Sunday, 02 July, 2006  
Blogger travis said...

well, the U.S. conservatives are sticking with what they know, and that has been a relentless demonization of the press. It has been an effective strategy for several decades now. Ultimately, though, they don't want questions, they don't want probing articles. They just want adulation and absolute obedience. You say that they want a civil war, but you mistake their goal. They want the NY Times to shut up, completely, and to refuse to publish more articles that are embarassing to the Bush administration.
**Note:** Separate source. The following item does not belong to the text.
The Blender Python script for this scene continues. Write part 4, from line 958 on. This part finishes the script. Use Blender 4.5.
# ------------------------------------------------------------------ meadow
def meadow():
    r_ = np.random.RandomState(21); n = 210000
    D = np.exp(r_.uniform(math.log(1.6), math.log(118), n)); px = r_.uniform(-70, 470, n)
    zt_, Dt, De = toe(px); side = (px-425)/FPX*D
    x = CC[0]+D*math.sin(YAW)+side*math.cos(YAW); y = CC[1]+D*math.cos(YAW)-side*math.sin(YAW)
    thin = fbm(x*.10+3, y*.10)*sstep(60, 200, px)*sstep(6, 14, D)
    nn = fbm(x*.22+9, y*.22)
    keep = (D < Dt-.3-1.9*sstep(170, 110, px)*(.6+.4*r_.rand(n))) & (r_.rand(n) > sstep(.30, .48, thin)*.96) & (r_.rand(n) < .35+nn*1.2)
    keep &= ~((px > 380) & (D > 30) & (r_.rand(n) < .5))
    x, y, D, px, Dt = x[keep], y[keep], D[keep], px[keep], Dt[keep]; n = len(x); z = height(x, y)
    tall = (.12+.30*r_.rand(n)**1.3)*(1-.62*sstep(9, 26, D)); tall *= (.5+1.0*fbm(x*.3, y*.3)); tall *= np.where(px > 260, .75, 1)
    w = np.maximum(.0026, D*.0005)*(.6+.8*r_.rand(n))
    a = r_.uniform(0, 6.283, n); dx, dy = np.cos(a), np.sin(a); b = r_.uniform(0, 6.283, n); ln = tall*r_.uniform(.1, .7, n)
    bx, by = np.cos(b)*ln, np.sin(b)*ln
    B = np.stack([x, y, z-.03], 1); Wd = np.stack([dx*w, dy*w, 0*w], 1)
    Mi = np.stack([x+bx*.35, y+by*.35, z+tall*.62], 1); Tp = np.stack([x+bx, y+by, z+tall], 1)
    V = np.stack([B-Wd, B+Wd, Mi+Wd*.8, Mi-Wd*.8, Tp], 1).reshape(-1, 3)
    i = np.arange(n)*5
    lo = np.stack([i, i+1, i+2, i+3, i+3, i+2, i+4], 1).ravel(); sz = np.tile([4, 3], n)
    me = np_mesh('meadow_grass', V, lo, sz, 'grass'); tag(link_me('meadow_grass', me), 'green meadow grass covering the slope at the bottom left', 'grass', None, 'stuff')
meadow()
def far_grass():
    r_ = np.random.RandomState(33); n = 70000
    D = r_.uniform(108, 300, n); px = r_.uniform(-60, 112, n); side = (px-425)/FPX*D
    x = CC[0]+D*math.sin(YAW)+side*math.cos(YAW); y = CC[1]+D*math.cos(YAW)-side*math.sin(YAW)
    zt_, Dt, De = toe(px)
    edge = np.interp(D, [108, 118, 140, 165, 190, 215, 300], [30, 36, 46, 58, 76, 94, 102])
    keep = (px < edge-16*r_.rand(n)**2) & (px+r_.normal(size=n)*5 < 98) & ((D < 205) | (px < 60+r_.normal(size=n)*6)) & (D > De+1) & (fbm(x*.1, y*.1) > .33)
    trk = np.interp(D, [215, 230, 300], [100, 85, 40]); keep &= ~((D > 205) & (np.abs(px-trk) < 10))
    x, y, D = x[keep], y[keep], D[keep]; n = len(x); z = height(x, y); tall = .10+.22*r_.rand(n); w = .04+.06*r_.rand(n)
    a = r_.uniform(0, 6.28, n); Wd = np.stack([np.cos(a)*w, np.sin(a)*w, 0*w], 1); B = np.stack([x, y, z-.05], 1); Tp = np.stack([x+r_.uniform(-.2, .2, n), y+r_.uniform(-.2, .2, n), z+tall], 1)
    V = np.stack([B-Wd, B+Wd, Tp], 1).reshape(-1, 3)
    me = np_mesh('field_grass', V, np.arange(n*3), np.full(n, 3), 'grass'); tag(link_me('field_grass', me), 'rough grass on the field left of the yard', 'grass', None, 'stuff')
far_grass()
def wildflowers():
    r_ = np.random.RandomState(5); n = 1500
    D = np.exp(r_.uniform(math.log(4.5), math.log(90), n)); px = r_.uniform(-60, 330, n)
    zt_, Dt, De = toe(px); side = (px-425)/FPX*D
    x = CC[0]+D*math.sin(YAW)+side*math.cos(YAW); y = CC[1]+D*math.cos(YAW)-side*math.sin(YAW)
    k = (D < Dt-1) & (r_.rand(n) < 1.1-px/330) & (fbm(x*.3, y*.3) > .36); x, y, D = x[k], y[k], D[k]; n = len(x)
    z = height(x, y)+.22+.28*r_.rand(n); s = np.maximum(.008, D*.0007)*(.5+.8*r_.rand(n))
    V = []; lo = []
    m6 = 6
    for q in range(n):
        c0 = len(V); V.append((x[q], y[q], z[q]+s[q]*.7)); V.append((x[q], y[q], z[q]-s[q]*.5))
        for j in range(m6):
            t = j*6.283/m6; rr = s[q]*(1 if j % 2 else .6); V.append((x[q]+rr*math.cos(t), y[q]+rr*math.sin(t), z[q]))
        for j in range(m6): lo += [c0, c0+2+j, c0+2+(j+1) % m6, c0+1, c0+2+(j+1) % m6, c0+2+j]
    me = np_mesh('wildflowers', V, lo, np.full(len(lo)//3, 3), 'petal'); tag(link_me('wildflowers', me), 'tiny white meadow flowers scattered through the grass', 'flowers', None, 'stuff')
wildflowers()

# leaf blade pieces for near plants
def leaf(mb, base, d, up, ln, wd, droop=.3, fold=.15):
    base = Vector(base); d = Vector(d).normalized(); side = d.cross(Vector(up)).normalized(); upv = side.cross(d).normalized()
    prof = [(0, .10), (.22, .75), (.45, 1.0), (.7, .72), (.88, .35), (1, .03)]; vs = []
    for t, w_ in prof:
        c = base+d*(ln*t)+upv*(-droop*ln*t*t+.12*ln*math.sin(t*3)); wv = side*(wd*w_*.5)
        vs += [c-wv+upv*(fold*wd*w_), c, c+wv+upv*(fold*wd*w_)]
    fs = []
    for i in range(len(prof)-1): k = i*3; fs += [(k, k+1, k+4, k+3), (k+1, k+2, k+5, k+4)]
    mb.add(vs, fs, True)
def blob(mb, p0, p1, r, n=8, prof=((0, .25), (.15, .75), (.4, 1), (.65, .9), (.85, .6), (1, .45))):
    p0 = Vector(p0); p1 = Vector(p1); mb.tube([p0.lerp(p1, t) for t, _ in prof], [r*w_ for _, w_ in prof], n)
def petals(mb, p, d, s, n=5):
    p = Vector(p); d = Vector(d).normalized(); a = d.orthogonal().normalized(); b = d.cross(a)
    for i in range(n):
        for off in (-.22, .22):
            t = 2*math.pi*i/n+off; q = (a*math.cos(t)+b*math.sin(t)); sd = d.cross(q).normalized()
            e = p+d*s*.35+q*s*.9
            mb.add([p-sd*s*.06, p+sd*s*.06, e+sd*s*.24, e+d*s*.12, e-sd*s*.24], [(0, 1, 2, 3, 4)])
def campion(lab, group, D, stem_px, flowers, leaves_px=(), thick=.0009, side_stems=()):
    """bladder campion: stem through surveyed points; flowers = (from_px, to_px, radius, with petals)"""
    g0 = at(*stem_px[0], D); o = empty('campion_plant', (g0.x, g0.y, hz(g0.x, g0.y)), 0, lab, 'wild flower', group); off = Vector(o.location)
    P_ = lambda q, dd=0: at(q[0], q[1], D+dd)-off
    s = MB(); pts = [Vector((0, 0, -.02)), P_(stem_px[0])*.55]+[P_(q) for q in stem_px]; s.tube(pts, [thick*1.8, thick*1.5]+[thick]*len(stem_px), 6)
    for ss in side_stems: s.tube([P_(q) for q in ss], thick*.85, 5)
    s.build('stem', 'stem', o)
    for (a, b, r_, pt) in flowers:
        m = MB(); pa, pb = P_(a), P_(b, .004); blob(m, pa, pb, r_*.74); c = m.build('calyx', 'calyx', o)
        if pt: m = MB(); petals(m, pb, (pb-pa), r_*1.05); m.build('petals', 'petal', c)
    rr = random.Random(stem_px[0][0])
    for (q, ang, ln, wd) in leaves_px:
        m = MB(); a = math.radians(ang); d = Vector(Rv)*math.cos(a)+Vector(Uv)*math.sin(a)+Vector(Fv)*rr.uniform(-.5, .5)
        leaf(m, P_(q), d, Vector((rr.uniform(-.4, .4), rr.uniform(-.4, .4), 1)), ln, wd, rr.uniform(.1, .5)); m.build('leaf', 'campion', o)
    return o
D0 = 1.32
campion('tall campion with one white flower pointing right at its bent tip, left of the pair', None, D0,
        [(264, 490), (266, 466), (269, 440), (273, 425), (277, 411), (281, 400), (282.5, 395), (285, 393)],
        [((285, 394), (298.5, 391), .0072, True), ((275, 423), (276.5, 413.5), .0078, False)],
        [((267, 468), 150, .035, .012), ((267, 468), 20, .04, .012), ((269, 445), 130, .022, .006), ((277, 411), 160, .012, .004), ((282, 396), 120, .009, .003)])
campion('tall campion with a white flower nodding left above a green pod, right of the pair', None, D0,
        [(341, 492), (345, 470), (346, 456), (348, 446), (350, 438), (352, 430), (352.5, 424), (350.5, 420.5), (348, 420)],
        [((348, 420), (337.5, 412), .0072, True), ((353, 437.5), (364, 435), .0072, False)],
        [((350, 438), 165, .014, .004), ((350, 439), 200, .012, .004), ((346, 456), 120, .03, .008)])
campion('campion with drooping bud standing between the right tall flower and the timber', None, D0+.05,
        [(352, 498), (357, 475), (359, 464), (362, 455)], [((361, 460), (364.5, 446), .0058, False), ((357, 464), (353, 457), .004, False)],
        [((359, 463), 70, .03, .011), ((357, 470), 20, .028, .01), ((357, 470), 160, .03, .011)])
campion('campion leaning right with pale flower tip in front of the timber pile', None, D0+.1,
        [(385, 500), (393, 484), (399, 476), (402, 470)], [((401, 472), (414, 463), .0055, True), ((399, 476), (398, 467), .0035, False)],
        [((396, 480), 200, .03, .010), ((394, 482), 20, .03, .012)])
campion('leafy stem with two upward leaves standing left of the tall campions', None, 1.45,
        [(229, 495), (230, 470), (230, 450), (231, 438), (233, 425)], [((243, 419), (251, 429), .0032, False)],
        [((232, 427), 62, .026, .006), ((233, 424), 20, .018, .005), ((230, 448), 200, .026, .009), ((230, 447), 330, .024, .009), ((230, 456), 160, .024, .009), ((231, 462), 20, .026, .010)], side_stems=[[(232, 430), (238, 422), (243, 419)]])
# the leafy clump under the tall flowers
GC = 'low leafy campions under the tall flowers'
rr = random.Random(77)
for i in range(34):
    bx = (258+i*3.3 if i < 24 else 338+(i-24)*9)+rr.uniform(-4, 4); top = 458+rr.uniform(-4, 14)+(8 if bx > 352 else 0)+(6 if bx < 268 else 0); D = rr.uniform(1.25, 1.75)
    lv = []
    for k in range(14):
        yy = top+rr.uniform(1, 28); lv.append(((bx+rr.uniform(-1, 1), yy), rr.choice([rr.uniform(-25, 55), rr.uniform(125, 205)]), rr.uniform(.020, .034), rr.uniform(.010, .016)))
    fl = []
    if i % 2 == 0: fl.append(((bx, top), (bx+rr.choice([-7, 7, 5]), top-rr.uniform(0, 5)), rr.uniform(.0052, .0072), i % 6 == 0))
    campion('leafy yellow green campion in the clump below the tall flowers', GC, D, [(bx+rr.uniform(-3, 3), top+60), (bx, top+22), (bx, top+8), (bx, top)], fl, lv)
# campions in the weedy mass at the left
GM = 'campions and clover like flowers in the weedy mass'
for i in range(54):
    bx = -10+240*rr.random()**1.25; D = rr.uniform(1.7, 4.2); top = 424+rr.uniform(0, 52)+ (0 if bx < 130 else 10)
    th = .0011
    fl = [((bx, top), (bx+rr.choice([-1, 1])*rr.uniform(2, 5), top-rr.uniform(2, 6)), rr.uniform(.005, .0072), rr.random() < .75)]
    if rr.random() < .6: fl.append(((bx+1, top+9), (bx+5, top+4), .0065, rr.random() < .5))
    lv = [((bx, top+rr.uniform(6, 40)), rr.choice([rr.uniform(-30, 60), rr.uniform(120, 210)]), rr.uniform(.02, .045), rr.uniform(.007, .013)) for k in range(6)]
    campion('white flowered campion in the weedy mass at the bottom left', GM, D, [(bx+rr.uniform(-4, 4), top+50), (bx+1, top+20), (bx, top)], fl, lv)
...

I don't know how it's perceived in Australia, but it is an article of faith in many American conservatives that iy was our "press" who lost the war in Vietnam. Not the armies in the field, not the strategies used, but the American press that caused Americans to lose faith that we could ultimately win. The same thing will happen in Iraq. Right now, it's difficult, since the folks who complain that the "good news" isn't being reported there have to be filmed wearing heavy flak jackets. But once memories start to fade and we've withdrawn from Iraq, it will all be the press's fault again.

Sunday, 02 July, 2006  
Anonymous rle said...

The Administration has been ridiculed for the anonymous "reality-based community" comment, but they're right. With these jokers, we don't live in a world of facts or science. The NY Times is a bastion of radicalism because they say it is. And, unfortunately for us, the consequences of their projections are all too real.